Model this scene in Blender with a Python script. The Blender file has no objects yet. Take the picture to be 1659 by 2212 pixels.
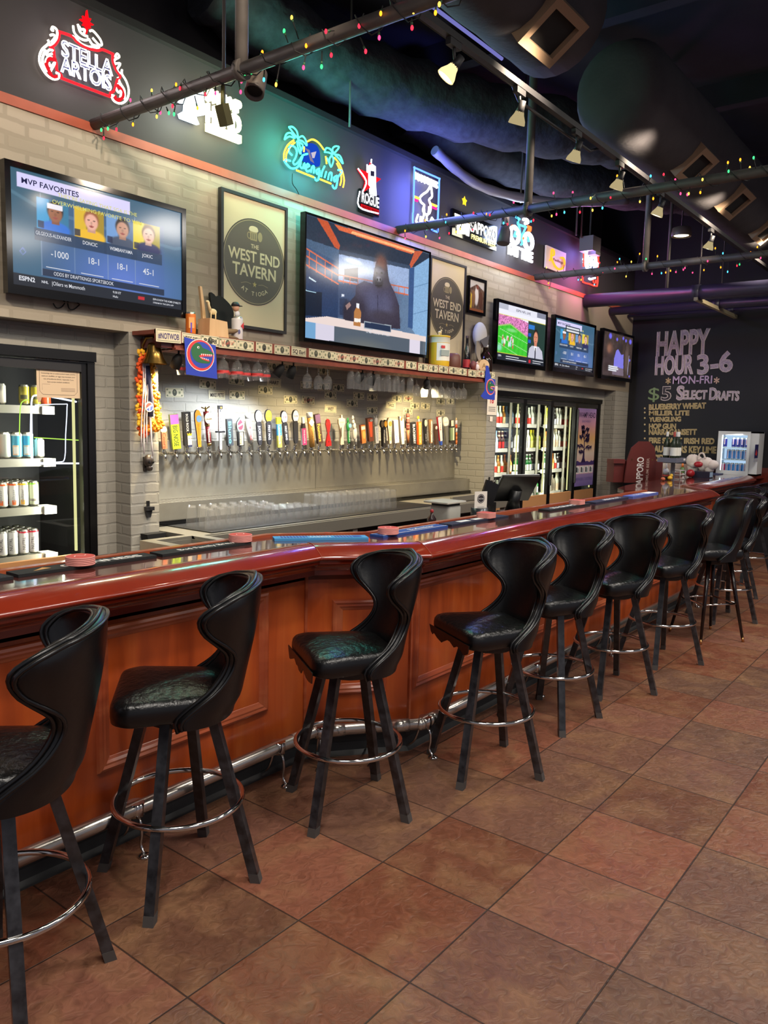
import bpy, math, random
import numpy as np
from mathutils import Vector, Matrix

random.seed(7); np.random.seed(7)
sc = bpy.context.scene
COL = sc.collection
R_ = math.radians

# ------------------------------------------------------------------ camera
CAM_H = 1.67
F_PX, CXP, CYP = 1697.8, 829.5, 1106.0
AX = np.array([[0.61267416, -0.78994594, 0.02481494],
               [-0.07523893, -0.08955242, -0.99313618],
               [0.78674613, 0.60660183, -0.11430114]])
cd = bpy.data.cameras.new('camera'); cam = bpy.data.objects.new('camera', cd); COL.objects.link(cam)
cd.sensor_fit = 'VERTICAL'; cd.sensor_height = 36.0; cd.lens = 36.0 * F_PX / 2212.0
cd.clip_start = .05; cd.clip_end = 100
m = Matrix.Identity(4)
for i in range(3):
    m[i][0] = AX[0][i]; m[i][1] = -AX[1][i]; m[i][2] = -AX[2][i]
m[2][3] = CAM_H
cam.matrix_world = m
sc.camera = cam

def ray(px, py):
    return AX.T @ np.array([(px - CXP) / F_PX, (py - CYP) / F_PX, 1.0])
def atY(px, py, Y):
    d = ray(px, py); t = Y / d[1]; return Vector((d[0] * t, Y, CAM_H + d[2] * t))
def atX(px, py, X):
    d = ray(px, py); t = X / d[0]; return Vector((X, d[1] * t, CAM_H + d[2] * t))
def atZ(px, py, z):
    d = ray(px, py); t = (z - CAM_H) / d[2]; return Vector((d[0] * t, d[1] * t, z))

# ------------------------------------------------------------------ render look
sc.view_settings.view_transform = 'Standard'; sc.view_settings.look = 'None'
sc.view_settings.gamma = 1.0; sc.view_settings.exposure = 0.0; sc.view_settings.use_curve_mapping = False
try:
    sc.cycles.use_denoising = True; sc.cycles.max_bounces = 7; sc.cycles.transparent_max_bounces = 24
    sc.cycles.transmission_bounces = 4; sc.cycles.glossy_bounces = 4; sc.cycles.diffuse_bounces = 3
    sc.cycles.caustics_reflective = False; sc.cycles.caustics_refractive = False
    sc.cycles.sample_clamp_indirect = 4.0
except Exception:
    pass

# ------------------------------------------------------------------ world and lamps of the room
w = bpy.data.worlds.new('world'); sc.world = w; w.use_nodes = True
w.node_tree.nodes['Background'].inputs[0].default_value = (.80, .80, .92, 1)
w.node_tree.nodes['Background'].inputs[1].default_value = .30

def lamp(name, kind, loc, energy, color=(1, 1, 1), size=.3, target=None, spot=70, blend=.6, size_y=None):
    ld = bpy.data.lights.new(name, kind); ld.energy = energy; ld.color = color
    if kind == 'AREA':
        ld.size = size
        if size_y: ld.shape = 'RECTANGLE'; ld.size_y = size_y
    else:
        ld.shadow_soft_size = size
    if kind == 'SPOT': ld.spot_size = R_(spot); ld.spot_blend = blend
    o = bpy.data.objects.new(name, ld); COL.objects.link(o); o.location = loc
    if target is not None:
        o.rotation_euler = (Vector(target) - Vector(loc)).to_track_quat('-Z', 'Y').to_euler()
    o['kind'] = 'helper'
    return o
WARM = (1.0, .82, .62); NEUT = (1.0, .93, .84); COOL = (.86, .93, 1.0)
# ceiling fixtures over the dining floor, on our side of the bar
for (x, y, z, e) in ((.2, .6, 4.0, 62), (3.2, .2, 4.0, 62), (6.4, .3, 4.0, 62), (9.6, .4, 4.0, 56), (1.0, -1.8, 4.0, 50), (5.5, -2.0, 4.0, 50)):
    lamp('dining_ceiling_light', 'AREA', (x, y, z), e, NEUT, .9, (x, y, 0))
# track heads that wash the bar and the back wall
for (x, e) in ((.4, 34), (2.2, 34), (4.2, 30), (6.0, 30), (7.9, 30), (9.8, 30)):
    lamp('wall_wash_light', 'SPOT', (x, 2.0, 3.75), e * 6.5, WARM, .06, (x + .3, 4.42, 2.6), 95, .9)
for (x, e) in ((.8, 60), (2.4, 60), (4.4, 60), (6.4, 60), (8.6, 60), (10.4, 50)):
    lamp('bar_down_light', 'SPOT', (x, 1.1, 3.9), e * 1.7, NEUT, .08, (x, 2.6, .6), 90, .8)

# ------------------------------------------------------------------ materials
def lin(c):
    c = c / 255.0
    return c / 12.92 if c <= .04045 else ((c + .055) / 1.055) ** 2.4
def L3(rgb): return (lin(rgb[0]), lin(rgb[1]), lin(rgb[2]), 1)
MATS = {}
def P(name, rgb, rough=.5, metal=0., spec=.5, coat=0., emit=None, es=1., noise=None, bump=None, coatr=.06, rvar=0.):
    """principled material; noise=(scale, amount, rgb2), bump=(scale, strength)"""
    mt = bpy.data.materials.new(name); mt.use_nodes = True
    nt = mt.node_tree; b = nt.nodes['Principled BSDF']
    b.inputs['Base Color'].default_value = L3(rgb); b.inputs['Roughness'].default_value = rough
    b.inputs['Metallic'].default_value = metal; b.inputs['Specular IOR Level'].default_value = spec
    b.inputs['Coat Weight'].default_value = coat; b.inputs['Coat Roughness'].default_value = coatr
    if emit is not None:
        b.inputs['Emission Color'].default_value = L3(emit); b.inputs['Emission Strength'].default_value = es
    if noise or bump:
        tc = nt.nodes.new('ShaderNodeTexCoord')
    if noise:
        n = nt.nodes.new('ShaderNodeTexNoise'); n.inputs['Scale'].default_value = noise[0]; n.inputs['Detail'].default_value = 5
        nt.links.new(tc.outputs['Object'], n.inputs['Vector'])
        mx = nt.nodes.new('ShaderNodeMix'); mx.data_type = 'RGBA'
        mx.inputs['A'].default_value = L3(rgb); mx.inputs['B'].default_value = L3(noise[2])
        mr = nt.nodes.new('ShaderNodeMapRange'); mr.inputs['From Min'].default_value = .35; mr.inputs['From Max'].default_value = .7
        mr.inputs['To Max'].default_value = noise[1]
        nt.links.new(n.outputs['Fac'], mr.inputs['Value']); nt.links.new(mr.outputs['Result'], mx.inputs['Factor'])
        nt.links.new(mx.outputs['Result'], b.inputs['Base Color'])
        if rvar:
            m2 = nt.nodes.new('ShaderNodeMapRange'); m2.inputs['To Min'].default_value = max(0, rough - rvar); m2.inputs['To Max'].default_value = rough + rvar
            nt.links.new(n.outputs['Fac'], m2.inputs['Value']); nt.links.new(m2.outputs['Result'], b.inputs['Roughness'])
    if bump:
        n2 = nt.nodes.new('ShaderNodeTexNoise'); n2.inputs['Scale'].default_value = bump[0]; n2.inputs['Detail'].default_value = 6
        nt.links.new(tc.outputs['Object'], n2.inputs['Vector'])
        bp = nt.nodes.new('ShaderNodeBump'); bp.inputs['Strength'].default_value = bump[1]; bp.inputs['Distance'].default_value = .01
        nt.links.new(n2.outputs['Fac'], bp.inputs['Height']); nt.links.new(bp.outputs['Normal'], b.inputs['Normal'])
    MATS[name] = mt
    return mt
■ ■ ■
Repeat the data above exactly, but not the pictures.

Model this scene in Blender with a Python script. The Blender file has no objects yet. Take the picture to be 1659 by 2212 pixels.
import bpy, math, random
import numpy as np
from mathutils import Vector, Matrix

random.seed(7); np.random.seed(7)
sc = bpy.context.scene
COL = sc.collection
R_ = math.radians

# ------------------------------------------------------------------ camera
CAM_H = 1.67
F_PX, CXP, CYP = 1697.8, 829.5, 1106.0
AX = np.array([[0.61267416, -0.78994594, 0.02481494],
               [-0.07523893, -0.08955242, -0.99313618],
               [0.78674613, 0.60660183, -0.11430114]])
cd = bpy.data.cameras.new('camera'); cam = bpy.data.objects.new('camera', cd); COL.objects.link(cam)
cd.sensor_fit = 'VERTICAL'; cd.sensor_height = 36.0; cd.lens = 36.0 * F_PX / 2212.0
cd.clip_start = .05; cd.clip_end = 100
m = Matrix.Identity(4)
for i in range(3):
    m[i][0] = AX[0][i]; m[i][1] = -AX[1][i]; m[i][2] = -AX[2][i]
m[2][3] = CAM_H
cam.matrix_world = m
sc.camera = cam

def ray(px, py):
    return AX.T @ np.array([(px - CXP) / F_PX, (py - CYP) / F_PX, 1.0])
def atY(px, py, Y):
    d = ray(px, py); t = Y / d[1]; return Vector((d[0] * t, Y, CAM_H + d[2] * t))
def atX(px, py, X):
    d = ray(px, py); t = X / d[0]; return Vector((X, d[1] * t, CAM_H + d[2] * t))
def atZ(px, py, z):
    d = ray(px, py); t = (z - CAM_H) / d[2]; return Vector((d[0] * t, d[1] * t, z))

# ------------------------------------------------------------------ render look
sc.view_settings.view_transform = 'Standard'; sc.view_settings.look = 'None'
sc.view_settings.gamma = 1.0; sc.view_settings.exposure = 0.0; sc.view_settings.use_curve_mapping = False
try:
    sc.cycles.use_denoising = True; sc.cycles.max_bounces = 7; sc.cycles.transparent_max_bounces = 24
    sc.cycles.transmission_bounces = 4; sc.cycles.glossy_bounces = 4; sc.cycles.diffuse_bounces = 3
    sc.cycles.caustics_reflective = False; sc.cycles.caustics_refractive = False
    sc.cycles.sample_clamp_indirect = 4.0
except Exception:
    pass

# ------------------------------------------------------------------ world and lamps of the room
w = bpy.data.worlds.new('world'); sc.world = w; w.use_nodes = True
w.node_tree.nodes['Background'].inputs[0].default_value = (.80, .80, .92, 1)
w.node_tree.nodes['Background'].inputs[1].default_value = .30

def lamp(name, kind, loc, energy, color=(1, 1, 1), size=.3, target=None, spot=70, blend=.6, size_y=None):
    ld = bpy.data.lights.new(name, kind); ld.energy = energy; ld.color = color
    if kind == 'AREA':
        ld.size = size
        if size_y: ld.shape = 'RECTANGLE'; ld.size_y = size_y
    else:
        ld.shadow_soft_size = size
    if kind == 'SPOT': ld.spot_size = R_(spot); ld.spot_blend = blend
    o = bpy.data.objects.new(name, ld); COL.objects.link(o); o.location = loc
    if target is not None:
        o.rotation_euler = (Vector(target) - Vector(loc)).to_track_quat('-Z', 'Y').to_euler()
    o['kind'] = 'helper'
    return o
WARM = (1.0, .82, .62); NEUT = (1.0, .93, .84); COOL = (.86, .93, 1.0)
# ceiling fixtures over the dining floor, on our side of the bar
for (x, y, z, e) in ((.2, .6, 4.0, 62), (3.2, .2, 4.0, 62), (6.4, .3, 4.0, 62), (9.6, .4, 4.0, 56), (1.0, -1.8, 4.0, 50), (5.5, -2.0, 4.0, 50)):
    lamp('dining_ceiling_light', 'AREA', (x, y, z), e, NEUT, .9, (x, y, 0))
# track heads that wash the bar and the back wall
for (x, e) in ((.4, 34), (2.2, 34), (4.2, 30), (6.0, 30), (7.9, 30), (9.8, 30)):
    lamp('wall_wash_light', 'SPOT', (x, 2.0, 3.75), e * 6.5, WARM, .06, (x + .3, 4.42, 2.6), 95, .9)
for (x, e) in ((.8, 60), (2.4, 60), (4.4, 60), (6.4, 60), (8.6, 60), (10.4, 50)):
    lamp('bar_down_light', 'SPOT', (x, 1.1, 3.9), e * 1.7, NEUT, .08, (x, 2.6, .6), 90, .8)

# ------------------------------------------------------------------ materials
def lin(c):
    c = c / 255.0
    return c / 12.92 if c <= .04045 else ((c + .055) / 1.055) ** 2.4
def L3(rgb): return (lin(rgb[0]), lin(rgb[1]), lin(rgb[2]), 1)
MATS = {}
def P(name, rgb, rough=.5, metal=0., spec=.5, coat=0., emit=None, es=1., noise=None, bump=None, coatr=.06, rvar=0.):
    """principled material; noise=(scale, amount, rgb2), bump=(scale, strength)"""
    mt = bpy.data.materials.new(name); mt.use_nodes = True
    nt = mt.node_tree; b = nt.nodes['Principled BSDF']
    b.inputs['Base Color'].default_value = L3(rgb); b.inputs['Roughness'].default_value = rough
    b.inputs['Metallic'].default_value = metal; b.inputs['Specular IOR Level'].default_value = spec
    b.inputs['Coat Weight'].default_value = coat; b.inputs['Coat Roughness'].default_value = coatr
    if emit is not None:
        b.inputs['Emission Color'].default_value = L3(emit); b.inputs['Emission Strength'].default_value = es
    if noise or bump:
        tc = nt.nodes.new('ShaderNodeTexCoord')
    if noise:
        n = nt.nodes.new('ShaderNodeTexNoise'); n.inputs['Scale'].default_value = noise[0]; n.inputs['Detail'].default_value = 5
        nt.links.new(tc.outputs['Object'], n.inputs['Vector'])
        mx = nt.nodes.new('ShaderNodeMix'); mx.data_type = 'RGBA'
        mx.inputs['A'].default_value = L3(rgb); mx.inputs['B'].default_value = L3(noise[2])
        mr = nt.nodes.new('ShaderNodeMapRange'); mr.inputs['From Min'].default_value = .35; mr.inputs['From Max'].default_value = .7
        mr.inputs['To Max'].default_value = noise[1]
        nt.links.new(n.outputs['Fac'], mr.inputs['Value']); nt.links.new(mr.outputs['Result'], mx.inputs['Factor'])
        nt.links.new(mx.outputs['Result'], b.inputs['Base Color'])
        if rvar:
            m2 = nt.nodes.new('ShaderNodeMapRange'); m2.inputs['To Min'].default_value = max(0, rough - rvar); m2.inputs['To Max'].default_value = rough + rvar
            nt.links.new(n.outputs['Fac'], m2.inputs['Value']); nt.links.new(m2.outputs['Result'], b.inputs['Roughness'])
    if bump:
        n2 = nt.nodes.new('ShaderNodeTexNoise'); n2.inputs['Scale'].default_value = bump[0]; n2.inputs['Detail'].default_value = 6
        nt.links.new(tc.outputs['Object'], n2.inputs['Vector'])
        bp = nt.nodes.new('ShaderNodeBump'); bp.inputs['Strength'].default_value = bump[1]; bp.inputs['Distance'].default_value = .01
        nt.links.new(n2.outputs['Fac'], bp.inputs['Height']); nt.links.new(bp.outputs['Normal'], b.inputs['Normal'])
    MATS[name] = mt
    return mt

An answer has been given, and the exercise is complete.